His other famous co-stars were Ben Stiller from Duplex (2003), James Gandolfini from Romance & Cigarettes (2005), and Morgan Freeman from 10 Items Or Less (2006). But besides his cult films with Anderson, he acted alongside Tom Hanks in Steven Spielberg’s The Terminal (2004) where he played a curmudgeonly janitor Gupta. He also got a chance to show off his juggling skills in the film.

As he grew older, he got busier. In a profile piece, the Los Angeles Times wrote that Pallana had "perhaps the greatest deadpan expression since Buster Keaton" at his disposal.

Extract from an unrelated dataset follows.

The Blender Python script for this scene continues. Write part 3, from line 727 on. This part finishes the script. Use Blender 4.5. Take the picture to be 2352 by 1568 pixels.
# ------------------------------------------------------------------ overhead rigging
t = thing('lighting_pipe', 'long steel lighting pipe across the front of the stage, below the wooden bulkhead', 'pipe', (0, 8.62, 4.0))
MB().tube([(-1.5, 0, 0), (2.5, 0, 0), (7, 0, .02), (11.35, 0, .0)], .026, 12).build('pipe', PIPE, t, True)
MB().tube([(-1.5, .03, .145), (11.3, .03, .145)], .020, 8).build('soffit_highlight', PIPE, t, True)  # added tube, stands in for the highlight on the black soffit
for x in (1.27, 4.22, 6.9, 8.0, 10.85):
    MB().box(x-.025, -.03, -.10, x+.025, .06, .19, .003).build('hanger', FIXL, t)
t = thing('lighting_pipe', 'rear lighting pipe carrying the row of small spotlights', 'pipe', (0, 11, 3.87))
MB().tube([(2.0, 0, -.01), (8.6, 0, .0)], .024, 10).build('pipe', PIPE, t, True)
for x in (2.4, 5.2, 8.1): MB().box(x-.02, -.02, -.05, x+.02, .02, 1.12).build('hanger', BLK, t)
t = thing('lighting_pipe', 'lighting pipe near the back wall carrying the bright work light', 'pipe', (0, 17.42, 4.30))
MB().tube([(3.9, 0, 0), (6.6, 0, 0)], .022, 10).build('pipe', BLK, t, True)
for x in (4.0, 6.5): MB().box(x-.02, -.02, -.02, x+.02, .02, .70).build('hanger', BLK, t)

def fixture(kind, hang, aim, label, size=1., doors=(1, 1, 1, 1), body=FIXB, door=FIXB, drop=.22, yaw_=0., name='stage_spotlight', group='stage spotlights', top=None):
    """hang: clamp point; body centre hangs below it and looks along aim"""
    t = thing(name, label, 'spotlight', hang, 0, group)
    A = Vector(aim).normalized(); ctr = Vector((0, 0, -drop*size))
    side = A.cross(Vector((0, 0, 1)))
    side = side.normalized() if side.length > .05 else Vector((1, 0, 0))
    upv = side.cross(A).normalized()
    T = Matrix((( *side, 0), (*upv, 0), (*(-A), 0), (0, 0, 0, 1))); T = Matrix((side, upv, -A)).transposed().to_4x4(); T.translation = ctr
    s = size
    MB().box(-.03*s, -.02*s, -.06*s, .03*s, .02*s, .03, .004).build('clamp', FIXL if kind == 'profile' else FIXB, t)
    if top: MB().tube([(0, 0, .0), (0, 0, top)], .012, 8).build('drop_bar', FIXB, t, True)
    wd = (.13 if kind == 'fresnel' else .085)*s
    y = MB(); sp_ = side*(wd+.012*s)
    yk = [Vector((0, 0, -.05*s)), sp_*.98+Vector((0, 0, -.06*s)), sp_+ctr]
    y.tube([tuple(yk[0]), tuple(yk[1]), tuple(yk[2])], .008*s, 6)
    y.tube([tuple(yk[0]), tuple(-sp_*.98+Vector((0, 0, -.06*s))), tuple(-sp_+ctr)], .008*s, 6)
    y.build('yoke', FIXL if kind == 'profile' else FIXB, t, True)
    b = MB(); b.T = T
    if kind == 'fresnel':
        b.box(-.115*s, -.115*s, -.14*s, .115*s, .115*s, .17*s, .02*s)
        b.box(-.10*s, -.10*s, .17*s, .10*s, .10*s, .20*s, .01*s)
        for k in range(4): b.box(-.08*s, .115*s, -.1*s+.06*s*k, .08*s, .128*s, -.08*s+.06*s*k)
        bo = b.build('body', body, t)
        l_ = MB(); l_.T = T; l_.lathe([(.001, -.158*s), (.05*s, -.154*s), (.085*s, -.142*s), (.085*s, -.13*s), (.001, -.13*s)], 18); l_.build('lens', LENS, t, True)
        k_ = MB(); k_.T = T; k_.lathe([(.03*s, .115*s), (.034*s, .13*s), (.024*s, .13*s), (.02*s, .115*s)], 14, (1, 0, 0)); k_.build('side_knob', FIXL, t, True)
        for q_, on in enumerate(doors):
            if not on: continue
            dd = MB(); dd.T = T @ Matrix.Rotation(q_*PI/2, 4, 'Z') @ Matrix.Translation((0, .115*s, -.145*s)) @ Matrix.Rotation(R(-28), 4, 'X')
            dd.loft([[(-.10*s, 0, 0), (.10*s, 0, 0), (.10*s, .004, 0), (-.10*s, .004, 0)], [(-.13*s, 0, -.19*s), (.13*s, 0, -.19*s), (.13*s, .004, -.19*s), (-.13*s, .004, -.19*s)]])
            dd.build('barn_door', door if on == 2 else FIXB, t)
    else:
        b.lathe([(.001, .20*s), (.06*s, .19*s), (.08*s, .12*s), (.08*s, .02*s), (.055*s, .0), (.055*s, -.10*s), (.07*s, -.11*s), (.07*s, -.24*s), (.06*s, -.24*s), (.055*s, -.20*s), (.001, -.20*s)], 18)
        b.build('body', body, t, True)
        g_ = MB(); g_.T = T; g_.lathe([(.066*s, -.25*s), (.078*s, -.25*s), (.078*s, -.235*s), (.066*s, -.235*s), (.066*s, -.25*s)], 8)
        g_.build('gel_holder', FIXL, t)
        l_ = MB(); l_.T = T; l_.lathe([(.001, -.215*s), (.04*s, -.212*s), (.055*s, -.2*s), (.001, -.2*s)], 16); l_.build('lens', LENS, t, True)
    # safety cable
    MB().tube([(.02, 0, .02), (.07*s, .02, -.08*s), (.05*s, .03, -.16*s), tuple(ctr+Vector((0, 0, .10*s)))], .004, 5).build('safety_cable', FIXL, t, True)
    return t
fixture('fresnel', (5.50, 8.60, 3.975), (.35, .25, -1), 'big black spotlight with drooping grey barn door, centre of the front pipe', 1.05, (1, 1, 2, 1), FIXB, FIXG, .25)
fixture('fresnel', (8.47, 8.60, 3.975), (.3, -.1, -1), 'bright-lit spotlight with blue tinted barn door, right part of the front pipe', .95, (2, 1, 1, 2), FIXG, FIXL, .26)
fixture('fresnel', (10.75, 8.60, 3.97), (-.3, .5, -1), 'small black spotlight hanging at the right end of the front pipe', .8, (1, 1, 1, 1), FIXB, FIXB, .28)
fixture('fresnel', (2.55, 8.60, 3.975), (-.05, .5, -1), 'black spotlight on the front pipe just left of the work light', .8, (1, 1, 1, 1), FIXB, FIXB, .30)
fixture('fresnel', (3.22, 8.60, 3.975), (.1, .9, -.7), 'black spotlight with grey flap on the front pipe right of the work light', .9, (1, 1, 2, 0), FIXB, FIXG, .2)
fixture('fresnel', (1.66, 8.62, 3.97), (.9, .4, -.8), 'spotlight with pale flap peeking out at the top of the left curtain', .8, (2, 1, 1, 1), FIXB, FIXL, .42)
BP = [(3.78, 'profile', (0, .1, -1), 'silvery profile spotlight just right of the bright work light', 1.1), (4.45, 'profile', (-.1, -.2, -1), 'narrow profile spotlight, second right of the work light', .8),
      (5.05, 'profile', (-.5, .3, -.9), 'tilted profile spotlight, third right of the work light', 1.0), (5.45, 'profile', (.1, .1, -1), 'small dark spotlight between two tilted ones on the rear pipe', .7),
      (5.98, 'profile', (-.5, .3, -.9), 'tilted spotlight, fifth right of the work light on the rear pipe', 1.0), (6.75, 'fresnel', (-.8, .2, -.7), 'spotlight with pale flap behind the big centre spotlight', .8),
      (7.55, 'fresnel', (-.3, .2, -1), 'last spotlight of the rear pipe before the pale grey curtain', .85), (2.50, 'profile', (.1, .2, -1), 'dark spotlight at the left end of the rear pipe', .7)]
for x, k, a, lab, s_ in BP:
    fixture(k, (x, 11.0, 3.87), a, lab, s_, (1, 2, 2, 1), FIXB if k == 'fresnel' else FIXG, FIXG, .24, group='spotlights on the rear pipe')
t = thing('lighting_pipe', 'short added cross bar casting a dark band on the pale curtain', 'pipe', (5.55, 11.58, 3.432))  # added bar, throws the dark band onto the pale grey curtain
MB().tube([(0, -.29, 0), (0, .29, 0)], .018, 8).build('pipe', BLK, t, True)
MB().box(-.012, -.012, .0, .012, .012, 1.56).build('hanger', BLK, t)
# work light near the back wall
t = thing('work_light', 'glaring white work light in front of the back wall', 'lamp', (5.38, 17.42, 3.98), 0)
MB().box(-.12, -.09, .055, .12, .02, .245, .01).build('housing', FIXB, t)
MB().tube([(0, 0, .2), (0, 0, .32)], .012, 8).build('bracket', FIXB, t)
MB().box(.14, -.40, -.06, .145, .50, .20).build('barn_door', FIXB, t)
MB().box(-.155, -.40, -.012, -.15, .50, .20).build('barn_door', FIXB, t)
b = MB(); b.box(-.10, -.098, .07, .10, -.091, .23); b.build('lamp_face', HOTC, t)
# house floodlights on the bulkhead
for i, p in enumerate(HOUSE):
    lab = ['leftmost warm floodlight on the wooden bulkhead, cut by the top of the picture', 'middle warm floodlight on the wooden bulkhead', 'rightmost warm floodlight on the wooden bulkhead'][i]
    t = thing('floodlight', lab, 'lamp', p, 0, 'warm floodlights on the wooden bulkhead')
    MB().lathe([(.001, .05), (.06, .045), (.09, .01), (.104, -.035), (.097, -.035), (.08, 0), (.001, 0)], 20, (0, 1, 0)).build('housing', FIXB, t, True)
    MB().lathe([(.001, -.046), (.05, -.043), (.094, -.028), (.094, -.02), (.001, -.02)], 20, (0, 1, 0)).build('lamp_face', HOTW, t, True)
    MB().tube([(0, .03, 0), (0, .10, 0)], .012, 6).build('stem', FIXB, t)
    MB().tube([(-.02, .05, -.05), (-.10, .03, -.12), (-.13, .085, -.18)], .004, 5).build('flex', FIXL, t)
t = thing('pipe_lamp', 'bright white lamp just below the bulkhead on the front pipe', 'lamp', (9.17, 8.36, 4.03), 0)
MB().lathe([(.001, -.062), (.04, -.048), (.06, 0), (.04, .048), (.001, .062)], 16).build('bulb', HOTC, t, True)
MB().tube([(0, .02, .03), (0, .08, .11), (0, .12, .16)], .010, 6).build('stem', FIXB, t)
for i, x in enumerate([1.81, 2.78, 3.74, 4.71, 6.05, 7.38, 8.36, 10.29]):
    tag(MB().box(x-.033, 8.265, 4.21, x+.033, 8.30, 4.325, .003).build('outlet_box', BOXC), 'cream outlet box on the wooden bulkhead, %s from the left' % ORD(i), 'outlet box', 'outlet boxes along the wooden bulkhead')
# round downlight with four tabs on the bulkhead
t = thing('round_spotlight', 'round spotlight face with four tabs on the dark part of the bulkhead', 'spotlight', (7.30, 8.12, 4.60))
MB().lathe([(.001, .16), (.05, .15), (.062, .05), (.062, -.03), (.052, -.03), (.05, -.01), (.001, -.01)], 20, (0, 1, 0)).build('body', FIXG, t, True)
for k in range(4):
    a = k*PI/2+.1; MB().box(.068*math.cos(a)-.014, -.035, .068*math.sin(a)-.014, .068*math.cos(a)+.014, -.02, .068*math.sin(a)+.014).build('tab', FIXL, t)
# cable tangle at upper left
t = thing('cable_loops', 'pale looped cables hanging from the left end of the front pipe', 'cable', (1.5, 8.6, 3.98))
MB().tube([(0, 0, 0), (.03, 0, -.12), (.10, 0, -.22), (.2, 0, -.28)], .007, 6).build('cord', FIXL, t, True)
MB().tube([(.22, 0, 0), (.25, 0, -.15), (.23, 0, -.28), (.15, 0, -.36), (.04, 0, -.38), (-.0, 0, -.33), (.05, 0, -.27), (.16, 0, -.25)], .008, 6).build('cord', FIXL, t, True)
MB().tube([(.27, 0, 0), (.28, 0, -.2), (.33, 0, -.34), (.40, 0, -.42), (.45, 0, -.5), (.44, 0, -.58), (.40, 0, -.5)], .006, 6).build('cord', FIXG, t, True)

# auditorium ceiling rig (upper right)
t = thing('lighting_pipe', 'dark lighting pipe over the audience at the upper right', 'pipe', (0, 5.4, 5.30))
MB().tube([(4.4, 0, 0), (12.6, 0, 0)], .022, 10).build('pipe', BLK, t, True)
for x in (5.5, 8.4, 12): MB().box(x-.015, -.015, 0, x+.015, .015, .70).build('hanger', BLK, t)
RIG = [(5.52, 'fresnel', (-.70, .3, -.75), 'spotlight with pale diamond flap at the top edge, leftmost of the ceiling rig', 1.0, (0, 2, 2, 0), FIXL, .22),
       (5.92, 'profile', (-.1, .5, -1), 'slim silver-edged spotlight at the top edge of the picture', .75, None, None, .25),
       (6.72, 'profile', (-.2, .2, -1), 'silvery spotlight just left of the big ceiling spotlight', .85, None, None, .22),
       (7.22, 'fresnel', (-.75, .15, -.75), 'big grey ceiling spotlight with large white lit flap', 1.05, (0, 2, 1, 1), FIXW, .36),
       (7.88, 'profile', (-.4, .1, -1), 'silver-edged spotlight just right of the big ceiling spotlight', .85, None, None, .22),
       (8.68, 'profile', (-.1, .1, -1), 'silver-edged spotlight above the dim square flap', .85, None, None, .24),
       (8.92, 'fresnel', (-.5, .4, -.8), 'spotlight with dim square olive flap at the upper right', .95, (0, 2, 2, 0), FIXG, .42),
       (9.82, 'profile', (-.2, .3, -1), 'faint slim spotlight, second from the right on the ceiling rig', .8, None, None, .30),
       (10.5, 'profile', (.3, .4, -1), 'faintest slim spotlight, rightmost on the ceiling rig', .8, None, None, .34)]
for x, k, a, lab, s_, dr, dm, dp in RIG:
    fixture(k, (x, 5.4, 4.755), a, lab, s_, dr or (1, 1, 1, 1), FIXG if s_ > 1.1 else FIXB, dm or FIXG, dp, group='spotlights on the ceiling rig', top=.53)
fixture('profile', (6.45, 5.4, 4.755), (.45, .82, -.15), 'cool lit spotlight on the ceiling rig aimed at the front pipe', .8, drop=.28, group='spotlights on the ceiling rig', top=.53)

He even had small cameos in two Indian productions, Karma, Confessions And Holi (2009), starring Sushmita Sen and the Hindi film Anjaana Anjaani (2010) with Priyanka Chopra and Ranbir Kapoor.

Before his death, Pallana acted in several independent films in Milwaukee; the filmmakers who forged a special connection with him released a documentary, KUMAR:MKE, about his time there in 2015.

He died at his California home on 10 October 2013, aged 94. In the same 2003 interview with The Believer, Pallana had said, "I’ve been doing this a long time. And I don’t hustle and I don’t bustle. So sometimes you’re behind but that’s okay. Your peace of mind is more important. I have seen the people who hustle and bustle, and they are already gone, at a young age. They could have enjoyed life."

This was a man who knew how to enjoy life.